The Beijing Ants – “Beijing, where rents have reached over $11,000 CAD per square metre, is soon to be the most expensive city in the world. With prices out of reach, house-hunter and filmmaker Ryuji Otsuka decides to target the suburb of Tongzhou instead. The Beijing Ants provides a snapshot of a couple’s maddening experience with a society in transition, revealing as much about changing attitudes as it does about the rising cost of living.”

Everything Will Be – “Vancouver’s once-thriving Chinatown is disappearing as hip new ventures move into vacant storefronts to the astonishment of the many elderly denizens. Sundance award-winning director Julia Kwan crafts a heartwarming and cinematically stunning ode to a community in transition.”

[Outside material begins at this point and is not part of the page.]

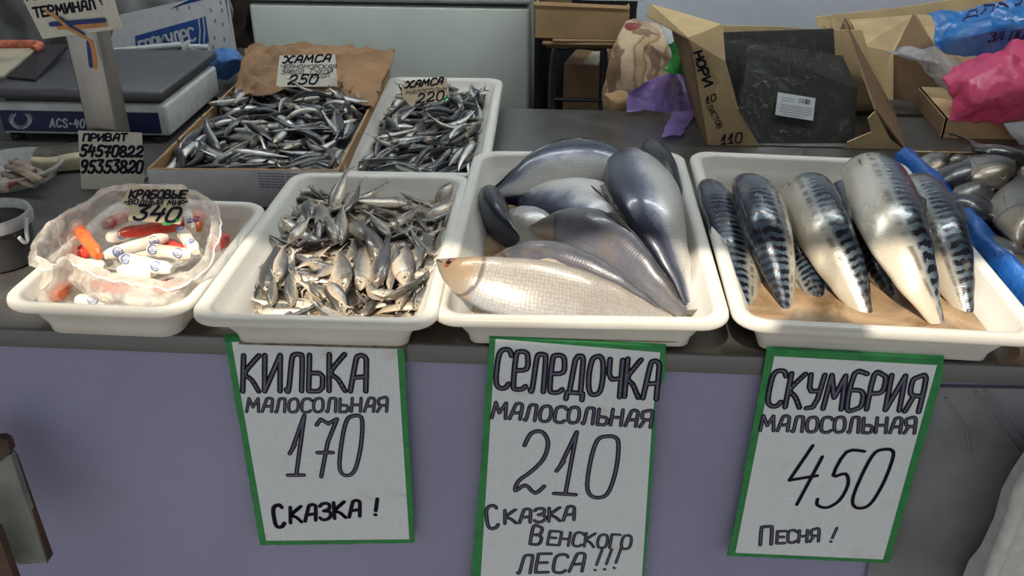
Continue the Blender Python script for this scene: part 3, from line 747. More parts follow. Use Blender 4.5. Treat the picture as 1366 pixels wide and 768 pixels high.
def small_variant(kind, H, Wd, bend, arch, mat, fin, n=20, m=12, tl=.17, fork=.5, one=False):
    """unit length fish: nose at +x, back at +z; returns [(part name, mesh object)] kept for copying"""
    pts = [Vector((.5-.84*t, bend*((2*t-1)**2-.4)*.5+bend*.25*t, arch*((2*t-1)**2-.4)*.5)) for t in (0, .25, .5, .75, 1)]
    fr, L = spine_frames(pts, n, 0); parts = []
    b = fish_rings(MB(), fr, kind, H, Wd, m)
    p, T, D, Lt = fr[-1]; ht, wt = PROF[kind]
    def eyes(mb):
        i = max(1, round(.085*n)); ff = fr[i]; u = i/n
        for sd in (1, -1):
            q = eye_mesh(ff[0]+ff[3]*(sd*ev(wt, u)*Wd/2*.86)+ff[2]*(ev(ht, u)*H/2*.2), ff[3]*sd, ff[1], H*.115)
            base = len(mb.v); mb.v += q.v; mb.uv += q.uv; mb.f += [tuple(base+k for k in f) for f in q.f]; mb.mi += [mb.cur+x for x in q.mi]
        return mb
    tf = tail_fin(MB(), p-T*.01, T, D, Lt, H*.95, tl, fork, .15, 3)
    if one:
        b.cur = 1; base = len(b.v); b.v += tf.v; b.uv += tf.uv; b.f += [tuple(base+k for k in f) for f in tf.f]; b.mi += [1]*len(tf.f)
        b.cur = 2; eyes(b)
        return [('body', b, [mat, fin, M['eye_iris'], M['eye_pupil']])]
    df = MB(); I = range(round(.46*n), round(.6*n)+1); hs = [H*.26*(1-.8*k/(len(I)-1)) for k in range(len(I))]
    ray_fin(df, [fr[i][0]+fr[i][2]*(ev(ht, i/n)*H/2*.96) for i in I], [(fr[i][2]*.5+fr[i][1]*.85).normalized() for i in I], hs, [fr[i][3] for i in I])
    return [('body', b, [mat]), ('tail_fin', tf, [fin]), ('dorsal_fin', df, [fin]), ('eye', eyes(MB()), [M['eye_iris'], M['eye_pupil']])]

class Kind:
    def __init__(s, variants):
        s.m = []
        for parts in variants:
            row = []
            for nm, mb, mats in parts:
                o = mb.build(nm, mats, None, origin=(0, 0, 0), smooth=70); row.append((nm, o.data)); bpy.data.objects.remove(o)
            s.m.append(row)
    def place(s, name, v, Mw, label, cat, group):
        row = s.m[v % len(s.m)]
        if len(row) == 1:
            o = bpy.data.objects.new(name, row[0][1]); col.objects.link(o); o.matrix_world = Mw
        else:
            o = bpy.data.objects.new(name, None); o.empty_display_size = .02; col.objects.link(o); o.matrix_world = Mw
            for nm, me in row:
                c = bpy.data.objects.new(nm, me); col.objects.link(c); c.parent = o
        o['label'] = label; o['category'] = cat
        if group: o['group'] = group
        return o
def fish_matrix(c, d, roll, L):
    d = d.normalized(); up = Vector((0, 0, 1)); lat = up.cross(d).normalized(); up = d.cross(lat)
    r = R(roll); z = up*math.cos(r)-lat*math.sin(r); y = z.cross(d)
    m = Matrix((d, y, z)).transposed().to_4x4()
    return Matrix.Translation(c) @ m @ Matrix.Scale(L, 4)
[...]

Love Hotel – “Small living spaces, long work hours and the need for privacy drive 2.8 million Japanese a day to visit “love hotels.” But now, these unique establishments are fighting to stay afloat against the “entertainment police” who are shutting them down for what conservative groups deem to be overly risqué elements. In this intimate portrait, we meet the everyday people who frequent the fantasy-themed rooms for refuge, privacy and play.”

Penthouse North – “Once a sexy bombshell with a promising movie career, Agneta Eckemyr was even a fashion designer who boasted a celebrity clientele. Today, she has one goal: to hold on to her rent-controlled New York City penthouse no matter what. The landlord of Agneta’s coveted Central Park apartment wants her out, and the frazzled pack rat can’t even find a copy of her lease, much less a way to make next month’s rent.”

Sacro Gra – “Following the stories and endeavours of citizens living and working along the giant road ring that encircles Rome, this Venice Golden Lion winner paints an enchanting portrait of everyday moments in The Eternal City”

Slums: Cities of Tomorrow – “Challenging conventional thinking, first-person stories from slum dwellers on four continents and brilliant analysis by such critics as Robert Neuwrith make the case that slums—home to a billion people worldwide—are the solution and not the problem.”

Tomorrow We Disappear – “When their neighbourhood is illegally sold to real-estate developers, the magicians, acrobats, and puppeteers of Delhi’s famed ‘tinsel slum’ use every trick in their arsenal to fight against their own disappearing act.”